«Человек по природе своей есть существо политическое[2]»
(Книга третья, IV 2; англ. изд., 1129[3]).
«Общественный инстинкт встроен природой во всех людей, и тем не менее тот, кто первым основал государство, был величайшим из благодетелей. Ибо человек, когда он безупречен, есть наилучшее из животных, но когда он обособляется от закона и справедливости, то делается наихудшим из всех, поскольку хорошо вооруженная несправедливость наиболее опасна, а человек с рождения оснащен оружием, которое предназначено для его использования разумом и храбростью, но которое он может применять для достижения наихудших целей. Посему, ежели человек не обладает добродетельностью, то становится самым нечестивым, злобным и самым диким из животных и его переполняют вожделения и ненасытность. Но справедливость есть обязанность всех людей в государствах, ибо отправление правосудия, задача которого состоит в установлении того, что справедливо, является принципом порядка в политическом обществе» (англ. изд., 1130).
«Если же взять любого [из совокупности][4]в отдельности, то он, возможно, окажется хуже [мудрого человека]; но ведь государство состоит из многих, и, подобно тому как пиршество в складчину бывает лучше обеда простого, на одного человека, так точно и толпа о многих вещах судит лучше, нежели один человек, кто бы он ни был. Сверх того, масса менее подвержена порче [чем совокупность немногих], подобно большому количеству воды, масса менее поддается порче, чем немногие» (Книга третья, Х 5–6; англ. изд., 1200).

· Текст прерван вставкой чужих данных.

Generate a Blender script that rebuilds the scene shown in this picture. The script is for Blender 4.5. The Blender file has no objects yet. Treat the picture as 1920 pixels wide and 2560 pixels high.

«Неизбежно следует, что государство, состоящее из средних людей, будет иметь и наилучший государственный строй [причем хорошо будут, скорее всего, управляться те государства, в которых среднее сословие велико]. <…> Поэтому величайшим благополучием для государства является то, чтобы его граждане обладали собственностью средней, но достаточной; а в тех случаях, когда одни владеют слишком многим, другие же ничего не имеют, [может] возникать либо крайняя демократия, либо олигархия в чистом виде, либо тирания, именно под влиянием [каждой из этих] противоположных крайностей. Ведь тирания образуется как из чрезвычайно распущенной демократии, так и из олигархии, [но] значительно реже – из средних видов государственного строя и тех, что сродни им. <…> Демократии пользуются большей в сравнении с олигархиями безопасностью; существование их более долговечно благодаря наличию в них средних граждан (их больше, и они более причастны к почетным правам [и больше участвуют в управлении] в демократиях, нежели в олигархиях). Но когда за отсутствием средних граждан неимущие подавляют своей многочисленностью, [возникают трудности и беспорядки] государство оказывается в злополучном состоянии и быстро идет к гибели» (Книга третья, IХ 1; англ. изд., 1221–1222).